Application of Law 19-210: Section 7 of D.C. Law 19-210 provided that the act shall apply as of January 1, 2012.


§ 29–610.05. Reinstatement.

(a) A partnership whose statement of qualification has been revoked administratively under § 29-610.04 may apply to the Mayor for reinstatement of the statement of qualification not later than 2 years after the effective date of the revocation. The application must state:

(1) The name of the partnership at the time of the statement of qualification was administratively revoked, and, if needed, a different name that satisfies §§ 29-103.01 and 29-103.02;

(2) The address of the principal office of the partnership and the name and address of its registered agent;

(3) The effective date of administrative revocation of the partnership’s statement of qualification; and

(4) That the grounds for revocation did not exist or have been cured.

(b) To have its statement of qualification reinstated, a partnership must pay all fees, taxes, and penalties that were due to the Mayor at the time of the administrative revocation and all fees, taxes, and penalties that would have been due to the Mayor while the partnership’s statement of qualification was revoked administratively.

(c) If the Mayor determines that the application contains the information required by subsection (a) of this section, is satisfied that the information is correct, and determines that all payments required to be made to the Mayor by subsection (b) of this section have been made, the Mayor shall:

(1) Cancel the statement of revocation;

(2) Prepare a statement of reinstatement stating the Mayor’s determination and the effective date of reinstatement;

(3) File the statement of reinstatement; and

(4) Serve a copy on the partnership.

(d) When reinstatement under this section is effective:

(1) It relates back to and takes effect as of the effective date of the administrative revocation; and

(2) The partnership’s status as a limited liability partnership continues as if the revocation had never occurred, except for the rights of a person arising out of an act or omission in reliance on the revocation before the person knew or had notice of the reinstatement.

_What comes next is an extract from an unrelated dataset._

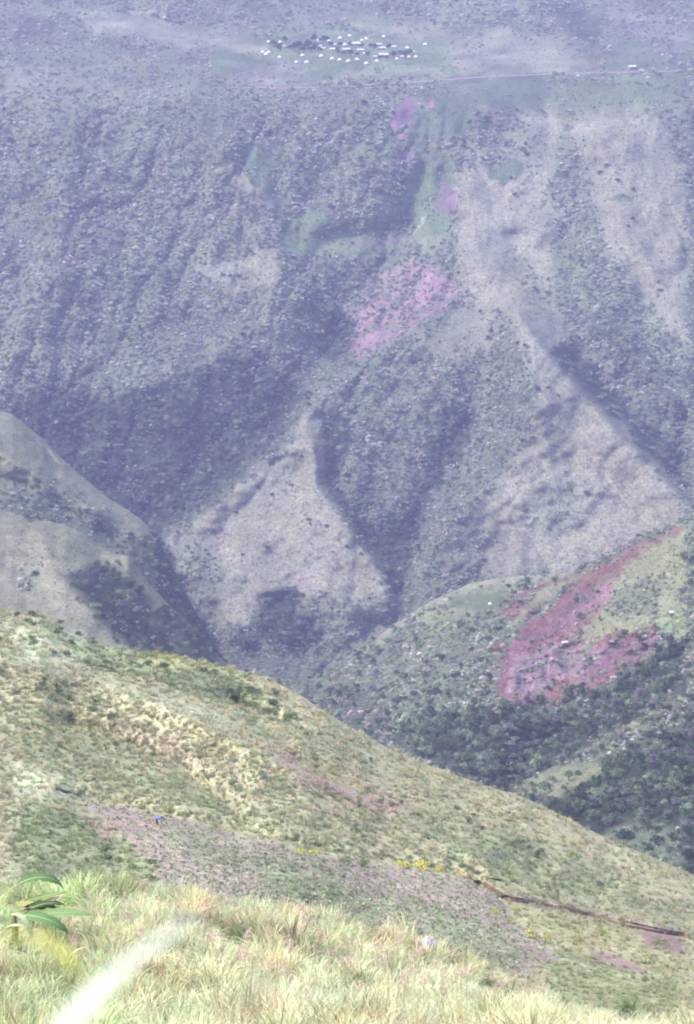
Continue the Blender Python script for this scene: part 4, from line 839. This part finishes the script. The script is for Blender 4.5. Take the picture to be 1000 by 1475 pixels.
bleaf(26, 1328, 1.9, .40, .35, 1.5, -.35, (.12, .24, .10), 6, .1, dy=-.9, roll=.6)
bleaf(24, 1316, 2.1, .34, 1.05, .5, .25, (.62, .48, .46), 7, .6, dy=.6, roll=1.0)
bleaf(24, 1314, 2.3, .28, 1.05, .35, .3, (.20, .28, .11), 8, .4, dy=.5, roll=1.0)
bleaf(20, 1314, 2.1, .22, 1.42, .25, .25, (.40, .36, .14), 9, .4, dy=.8, roll=1.1)
bleaf(20, 1300, 1.3, .4, .4, 2.2, 2.6, (.09, .17, .07), 10, .2, roll=.2)
bleaf(10, 1330, 1.6, .30, .6, 2.3, -.6, (.30, .38, .24), 11, .4, dy=-.8)
bleaf(5, 1350, 1.6, .26, .9, 2.2, -.3, (.40, .42, .28), 12, .5, dy=-.9)
# pale stone in the grass
def stone(V, F_):
    ring(V, F_, [(.38, -.2), (.40, 0), (.36, .16), (.26, .27), (.12, .33), (.02, .34)], 12)
    for i, (x, y, z) in enumerate(V): f = 1+.12*math.sin(i*1.7)+.08*math.sin(i*.9); V[i] = (x*f*1.15, y*f*.8, z*(1+.06*math.sin(i)))
o = bpy.data.objects.new('stone', mk('stone', stone, 'stone')); COL.objects.link(o); p = at('L1', 617, 1359); q = at('L0', 617, float(L0.cr(617))+3); o.location = (float(q[0]), float(q[1]), float(q[2])+.9); o.scale = (1, 1, 1)
st_base = o
tag(o, 'pale lavender rounded boulder showing above the foreground grass', 'stone')
def tall(V, F_):
    ring(V, F_, [(.42, -1.6), (.45, -.6), (.40, 0.), (.36, .12), (.27, .24), (.12, .31), (.02, .33)], 14)
    for i, (x, y, z) in enumerate(V): f = 1+.08*math.sin(i*1.7)+.05*math.sin(i*.9); V[i] = (x*f*.85, y*f*.6, z)
o.data = mk('stone', tall, 'stone')
# worker stooping in the plot: one continuous body
def person(loc, rz, s=1.):
    J = [((0, 0, .86), .15), ((.14, 0, .98), .15), ((.32, 0, 1.05), .165), ((.46, 0, 1.06), .13), ((.56, 0, 1.04), .06), ((.64, 0, 1.03), .085), ((.72, 0, 1.00), .10), ((.79, 0, .97), .07)]
    E = [(i, i+1) for i in range(7)]; V = [j[0] for j in J]; Rr = [j[1] for j in J]
    def ch(root, pts):
        a = root
        for p_, r_ in pts: V.append(p_); Rr.append(r_); E.append((a, len(V)-1)); a = len(V)-1
        return a
    for sg in (-1, 1):
        ch(0, [((-.02, sg*.10, .78), .10), ((.10, sg*.13, .45), .07), ((-.02, sg*.12, .10), .045), ((.02, sg*.12, .045), .04), ((.14, sg*.13, .03), .03)])
        h = ch(3, [((.46, sg*.19, 1.02), .06), ((.52, sg*.22, .76), .045), ((.62, sg*.14, .52), .03), ((.64, sg*.13, .46), .03)])
        for f in range(5): ch(h, [((.64+.015*(f-2), sg*.13+.02*(f-2), .42), .011), ((.65+.02*(f-2), sg*.13+.024*(f-2), (.37, .35, .34, .35, .39)[f]), .008)])
    me = bpy.data.meshes.new('person'); me.from_pydata(V, E, []); me.update(); o = bpy.data.objects.new('person', me); COL.objects.link(o)
    sk = o.modifiers.new('skin', 'SKIN'); o.modifiers.new('sub', 'SUBSURF').levels = 1
    for i, d in enumerate(me.skin_vertices[0].data): d.radius = (Rr[i], Rr[i])
    me.skin_vertices[0].data[0].use_root = True; me.materials.append(M['skin']); o.location = tuple(float(x) for x in loc); o.rotation_euler = (0, 0, rz); o.scale = (s,)*3
    def cl(nm, pts, rad, mat):
        V2, F2 = [], []; tube(V2, F2, pts, rad, 12); m = bpy.data.meshes.new(nm); m.from_pydata(V2, [], F2); m.update(); m.materials.append(M[mat]); c = bpy.data.objects.new(nm, m); COL.objects.link(c); c.parent = o
    cl('shirt', [(.04, 0, .90), (.16, 0, .98), (.32, 0, 1.06), (.46, 0, 1.07), (.53, 0, 1.05)], [.18, .20, .215, .20, .12], 'cloth')
    for sg in (-1, 1):
        cl('shirt_sleeve', [(.45, sg*.12, 1.06), (.47, sg*.2, 1.0), (.51, sg*.22, .84)], [.10, .085, .07], 'cloth')
        cl('trouser_leg', [(.0, sg*.06, .92), (-.01, sg*.10, .76), (.09, sg*.13, .45), (.04, sg*.12, .28)], [.15, .125, .095, .08], 'shorts')
    cl('hair', [(.62, 0, 1.09), (.68, 0, 1.09), (.76, 0, 1.06), (.80, 0, 1.02)], [.06, .10, .095, .05], 'hair')
    return o
o = person(at('L1', 226, 1189), .25, 1.05); tag(o, 'person in blue top and dark trousers stooping over the garden plot', 'person')

# ------------------------------------------------------------------ the out-of-focus leaf right in front of the photographer, and a second one
def nearblade(name, pts, w, tint, label):
    """tapering leaf blade through world points with widths, rooted in the ground by its stem"""
    V = []; Fs = []; n = len(pts)
    for i, p in enumerate(pts):
        d = np.array(pts[min(i+1, n-1)])-np.array(pts[max(i-1, 0)]); d /= np.linalg.norm(d); a = np.cross(d, (0, .8, .6)); a /= np.linalg.norm(a); b = np.cross(a, d)
        for j in (-1, 0, 1): V.append(tuple(np.array(p)+a*w[i]*j/2+b*abs(j)*w[i]*.12))
    for i in range(n-1):
        for j in range(2): Fs.append((i*3+j, i*3+j+1, i*3+4+j, i*3+3+j))
    o = leafobj(name, V, Fs, tint, (0, 0, 0), 0); tag(o, label, 'leaf'); return o
Yb = 1.35
g = W(60, 1700, 1.0); g = np.array([g[0]-.25, .75, -2.3])
pts = [g, g+np.array([.03, .1, .8]), W(20, 1580, Yb-.15), W(100, 1480, Yb-.08), W(150, 1425, Yb-.03), W(195, 1385, Yb), W(230, 1358, Yb+.03), W(255, 1340, Yb+.06), W(275, 1326, Yb+.08), W(295, 1313, Yb+.10)]
nearblade('close_leaf', pts, [.008, .010, .017, .024, .024, .021, .016, .010, .006, .002], (.62, .68, .60), 'whitish out-of-focus leaf blade rising right in front of the camera at lower left')
pts = [g+np.array([-.1, .2, 0]), g+np.array([-.1, .25, .8]), W(-160, 1500, 1.6), W(-60, 1380, 1.6), W(0, 1350, 1.65), W(50, 1352, 1.7), W(90, 1372, 1.75), W(110, 1400, 1.8)]
nearblade('close_leaf', pts, [.006, .007, .008, .011, .013, .013, .010, .002], (.62, .64, .12), 'yellow-green out-of-focus leaf reaching in from the left edge')

# ------------------------------------------------------------------ air, light, camera
V, Fs = [], []; box(V, Fs, -1500, 1500, -60, 3900, -1040, 60)
hz = bpy.data.materials.new('air'); hz.use_nodes = True; nt = hz.node_tree; nt.nodes.clear(); out = nt.nodes.new('ShaderNodeOutputMaterial'); pv = nt.nodes.new('ShaderNodeVolumePrincipled')
pv.inputs['Color'].default_value = (.54, .545, 1.0, 1); pv.inputs['Density'].default_value = 0.000128; nt.links.new(pv.outputs[0], out.inputs['Volume'])
me = bpy.data.meshes.new('haze'); me.from_pydata(V, [], Fs); me.update(); me.materials.append(hz); o = bpy.data.objects.new('haze', me); COL.objects.link(o); o['kind'] = 'stuff'
EL, AZ = R(56), R(-115)     # sun high, from the upper left behind the camera's left shoulder
w = bpy.data.worlds.new('World'); S.world = w; w.use_nodes = True; nt = w.node_tree; sky = nt.nodes.new('ShaderNodeTexSky'); sky.sky_type = 'NISHITA'; sky.sun_disc = False; sky.sun_elevation = EL; sky.sun_rotation = AZ; sky.air_density = 1.2; sky.dust_density = 3
nt.links.new(sky.outputs[0], nt.nodes['Background'].inputs[0]); nt.nodes['Background'].inputs[1].default_value = .15
sd = bpy.data.lights.new('sun', 'SUN'); sd.energy = 2.0; sd.angle = R(11); sd.color = (1, .95, .9); so = bpy.data.objects.new('sun', sd); COL.objects.link(so)
from mathutils import Vector
sdir = Vector((math.sin(AZ)*math.cos(EL), math.cos(AZ)*math.cos(EL), math.sin(EL))); so.rotation_euler = sdir.to_track_quat('Z', 'Y').to_euler()
cd = bpy.data.cameras.new('camera'); cam = bpy.data.objects.new('camera', cd); COL.objects.link(cam); S.camera = cam
cam.rotation_euler = (R(90)+PITCH, 0, 0); cd.sensor_fit = 'VERTICAL'; cd.sensor_height = 36; cd.lens = 36*F/1475; cd.clip_start = .1; cd.clip_end = 9000
cd.dof.use_dof = True; cd.dof.focus_distance = 280; cd.dof.aperture_fstop = 5
S.view_settings.view_transform = 'Standard'; S.view_settings.look = 'None'; S.view_settings.exposure = 1.22; S.view_settings.gamma = 1
S.render.engine = 'CYCLES'; S.cycles.use_denoising = True; S.cycles.max_bounces = 5; S.cycles.diffuse_bounces = 2; S.cycles.volume_bounces = 1; S.cycles.transparent_max_bounces = 4; S.cycles.filter_width = 2.0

(Mar. 5, 2013, D.C. Law 19-210, § 2(f)(10), 59 DCR 13171.)

Editor's Notes

Application of Law 19-210: Section 7 of D.C. Law 19-210 provided that the act shall apply as of January 1, 2012.


§ 29–610.06. Judicial review of denial of reinstatement.

(a) If the Mayor denies a partnership’s application for reinstatement following administrative revocation of the partnership’s statement of qualification, the Mayor shall serve the partnership with notice in a record that explains the reasons for the denial.

(b) A partnership may seek judicial review of a denial of reinstatement in Superior Court not later than 30 days after service of the notice of denial.


(Mar. 5, 2013, D.C. Law 19-210, § 2(f)(10), 59 DCR 13171.)

Editor's Notes

Application of Law 19-210: Section 7 of D.C. Law 19-210 provided that the act shall apply as of January 1, 2012.